Prompt => Entries follow. Set all of them down as they stand.

Scene modeling code data:
··········
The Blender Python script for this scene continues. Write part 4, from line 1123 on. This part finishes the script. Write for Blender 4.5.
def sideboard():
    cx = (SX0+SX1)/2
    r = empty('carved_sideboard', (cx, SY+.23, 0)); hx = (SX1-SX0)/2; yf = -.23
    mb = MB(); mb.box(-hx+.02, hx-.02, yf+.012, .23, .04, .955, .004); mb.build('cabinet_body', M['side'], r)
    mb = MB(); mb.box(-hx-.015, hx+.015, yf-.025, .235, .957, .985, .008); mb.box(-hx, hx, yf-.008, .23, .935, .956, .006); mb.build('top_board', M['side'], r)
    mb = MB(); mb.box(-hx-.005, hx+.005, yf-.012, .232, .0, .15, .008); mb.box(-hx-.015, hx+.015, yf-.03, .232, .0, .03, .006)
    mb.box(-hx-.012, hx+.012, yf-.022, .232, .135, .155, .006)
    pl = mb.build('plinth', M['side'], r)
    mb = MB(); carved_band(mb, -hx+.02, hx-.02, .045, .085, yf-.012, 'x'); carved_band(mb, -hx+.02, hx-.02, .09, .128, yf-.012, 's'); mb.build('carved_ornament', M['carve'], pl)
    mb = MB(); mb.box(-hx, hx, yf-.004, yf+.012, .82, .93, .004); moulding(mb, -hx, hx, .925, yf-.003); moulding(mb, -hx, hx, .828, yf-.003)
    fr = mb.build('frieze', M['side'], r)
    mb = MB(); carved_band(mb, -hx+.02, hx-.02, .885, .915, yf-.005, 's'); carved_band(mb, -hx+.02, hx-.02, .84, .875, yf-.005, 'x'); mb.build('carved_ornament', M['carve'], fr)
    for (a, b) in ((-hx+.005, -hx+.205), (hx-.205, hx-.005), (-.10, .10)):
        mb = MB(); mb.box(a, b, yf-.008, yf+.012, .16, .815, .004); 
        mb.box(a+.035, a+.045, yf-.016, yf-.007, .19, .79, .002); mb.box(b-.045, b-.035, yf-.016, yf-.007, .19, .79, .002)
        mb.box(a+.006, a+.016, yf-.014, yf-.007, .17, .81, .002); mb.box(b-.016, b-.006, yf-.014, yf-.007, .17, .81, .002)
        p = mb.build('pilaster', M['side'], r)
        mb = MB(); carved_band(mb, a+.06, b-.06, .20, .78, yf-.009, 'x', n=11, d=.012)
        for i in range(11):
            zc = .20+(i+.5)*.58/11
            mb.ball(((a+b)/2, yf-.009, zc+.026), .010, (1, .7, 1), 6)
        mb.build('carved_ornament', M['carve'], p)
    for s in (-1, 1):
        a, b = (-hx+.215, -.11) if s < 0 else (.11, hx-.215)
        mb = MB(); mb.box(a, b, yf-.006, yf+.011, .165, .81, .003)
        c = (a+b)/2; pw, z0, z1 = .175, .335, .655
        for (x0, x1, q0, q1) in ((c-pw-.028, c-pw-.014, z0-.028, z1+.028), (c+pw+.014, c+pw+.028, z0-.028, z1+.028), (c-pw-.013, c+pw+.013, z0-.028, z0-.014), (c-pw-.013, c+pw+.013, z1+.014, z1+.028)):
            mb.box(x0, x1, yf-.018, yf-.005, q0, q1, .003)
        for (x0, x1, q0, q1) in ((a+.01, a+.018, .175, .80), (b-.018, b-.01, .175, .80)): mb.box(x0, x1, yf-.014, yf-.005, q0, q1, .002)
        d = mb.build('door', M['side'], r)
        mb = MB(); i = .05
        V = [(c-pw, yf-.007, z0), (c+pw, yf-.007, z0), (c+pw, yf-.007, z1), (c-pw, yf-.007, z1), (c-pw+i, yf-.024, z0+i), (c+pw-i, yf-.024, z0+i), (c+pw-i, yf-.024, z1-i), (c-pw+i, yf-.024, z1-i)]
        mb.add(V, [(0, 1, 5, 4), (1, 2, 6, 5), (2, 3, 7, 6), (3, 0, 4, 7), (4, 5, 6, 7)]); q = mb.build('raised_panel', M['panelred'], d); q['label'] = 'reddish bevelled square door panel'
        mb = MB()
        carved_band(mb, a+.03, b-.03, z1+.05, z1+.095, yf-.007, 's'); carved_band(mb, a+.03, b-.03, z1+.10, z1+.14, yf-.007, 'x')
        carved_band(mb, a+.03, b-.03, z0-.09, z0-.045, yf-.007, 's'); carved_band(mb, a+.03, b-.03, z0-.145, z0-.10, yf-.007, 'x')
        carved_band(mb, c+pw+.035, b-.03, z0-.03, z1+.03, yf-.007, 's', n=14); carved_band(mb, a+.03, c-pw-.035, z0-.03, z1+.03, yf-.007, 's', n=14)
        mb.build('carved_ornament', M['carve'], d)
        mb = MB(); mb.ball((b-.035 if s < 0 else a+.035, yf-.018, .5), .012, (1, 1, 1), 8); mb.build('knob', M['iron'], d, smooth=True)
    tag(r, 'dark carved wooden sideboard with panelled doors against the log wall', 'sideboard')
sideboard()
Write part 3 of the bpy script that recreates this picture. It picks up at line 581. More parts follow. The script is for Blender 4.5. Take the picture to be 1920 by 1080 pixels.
··········
Solution to this task =>
The Blender Python script for this scene continues. Write part 4, from line 1123 on. This part finishes the script. Write for Blender 4.5.
def sideboard():
    cx = (SX0+SX1)/2
    r = empty('carved_sideboard', (cx, SY+.23, 0)); hx = (SX1-SX0)/2; yf = -.23
    mb = MB(); mb.box(-hx+.02, hx-.02, yf+.012, .23, .04, .955, .004); mb.build('cabinet_body', M['side'], r)
    mb = MB(); mb.box(-hx-.015, hx+.015, yf-.025, .235, .957, .985, .008); mb.box(-hx, hx, yf-.008, .23, .935, .956, .006); mb.build('top_board', M['side'], r)
    mb = MB(); mb.box(-hx-.005, hx+.005, yf-.012, .232, .0, .15, .008); mb.box(-hx-.015, hx+.015, yf-.03, .232, .0, .03, .006)
    mb.box(-hx-.012, hx+.012, yf-.022, .232, .135, .155, .006)
    pl = mb.build('plinth', M['side'], r)
    mb = MB(); carved_band(mb, -hx+.02, hx-.02, .045, .085, yf-.012, 'x'); carved_band(mb, -hx+.02, hx-.02, .09, .128, yf-.012, 's'); mb.build('carved_ornament', M['carve'], pl)
    mb = MB(); mb.box(-hx, hx, yf-.004, yf+.012, .82, .93, .004); moulding(mb, -hx, hx, .925, yf-.003); moulding(mb, -hx, hx, .828, yf-.003)
    fr = mb.build('frieze', M['side'], r)
    mb = MB(); carved_band(mb, -hx+.02, hx-.02, .885, .915, yf-.005, 's'); carved_band(mb, -hx+.02, hx-.02, .84, .875, yf-.005, 'x'); mb.build('carved_ornament', M['carve'], fr)
    for (a, b) in ((-hx+.005, -hx+.205), (hx-.205, hx-.005), (-.10, .10)):
        mb = MB(); mb.box(a, b, yf-.008, yf+.012, .16, .815, .004); 
        mb.box(a+.035, a+.045, yf-.016, yf-.007, .19, .79, .002); mb.box(b-.045, b-.035, yf-.016, yf-.007, .19, .79, .002)
        mb.box(a+.006, a+.016, yf-.014, yf-.007, .17, .81, .002); mb.box(b-.016, b-.006, yf-.014, yf-.007, .17, .81, .002)
        p = mb.build('pilaster', M['side'], r)
        mb = MB(); carved_band(mb, a+.06, b-.06, .20, .78, yf-.009, 'x', n=11, d=.012)
        for i in range(11):
            zc = .20+(i+.5)*.58/11
            mb.ball(((a+b)/2, yf-.009, zc+.026), .010, (1, .7, 1), 6)
        mb.build('carved_ornament', M['carve'], p)
    for s in (-1, 1):
        a, b = (-hx+.215, -.11) if s < 0 else (.11, hx-.215)
        mb = MB(); mb.box(a, b, yf-.006, yf+.011, .165, .81, .003)
        c = (a+b)/2; pw, z0, z1 = .175, .335, .655
        for (x0, x1, q0, q1) in ((c-pw-.028, c-pw-.014, z0-.028, z1+.028), (c+pw+.014, c+pw+.028, z0-.028, z1+.028), (c-pw-.013, c+pw+.013, z0-.028, z0-.014), (c-pw-.013, c+pw+.013, z1+.014, z1+.028)):
            mb.box(x0, x1, yf-.018, yf-.005, q0, q1, .003)
        for (x0, x1, q0, q1) in ((a+.01, a+.018, .175, .80), (b-.018, b-.01, .175, .80)): mb.box(x0, x1, yf-.014, yf-.005, q0, q1, .002)
        d = mb.build('door', M['side'], r)
        mb = MB(); i = .05
        V = [(c-pw, yf-.007, z0), (c+pw, yf-.007, z0), (c+pw, yf-.007, z1), (c-pw, yf-.007, z1), (c-pw+i, yf-.024, z0+i), (c+pw-i, yf-.024, z0+i), (c+pw-i, yf-.024, z1-i), (c-pw+i, yf-.024, z1-i)]
        mb.add(V, [(0, 1, 5, 4), (1, 2, 6, 5), (2, 3, 7, 6), (3, 0, 4, 7), (4, 5, 6, 7)]); q = mb.build('raised_panel', M['panelred'], d); q['label'] = 'reddish bevelled square door panel'
        mb = MB()
        carved_band(mb, a+.03, b-.03, z1+.05, z1+.095, yf-.007, 's'); carved_band(mb, a+.03, b-.03, z1+.10, z1+.14, yf-.007, 'x')
        carved_band(mb, a+.03, b-.03, z0-.09, z0-.045, yf-.007, 's'); carved_band(mb, a+.03, b-.03, z0-.145, z0-.10, yf-.007, 'x')
        carved_band(mb, c+pw+.035, b-.03, z0-.03, z1+.03, yf-.007, 's', n=14); carved_band(mb, a+.03, c-pw-.035, z0-.03, z1+.03, yf-.007, 's', n=14)
        mb.build('carved_ornament', M['carve'], d)
        mb = MB(); mb.ball((b-.035 if s < 0 else a+.035, yf-.018, .5), .012, (1, 1, 1), 8); mb.build('knob', M['iron'], d, smooth=True)
    tag(r, 'dark carved wooden sideboard with panelled doors against the log wall', 'sideboard')
sideboard()
Write part 3 of the bpy script that recreates this picture. It picks up at line 581. More parts follow. The script is for Blender 4.5. Take the picture to be 1920 by 1080 pixels.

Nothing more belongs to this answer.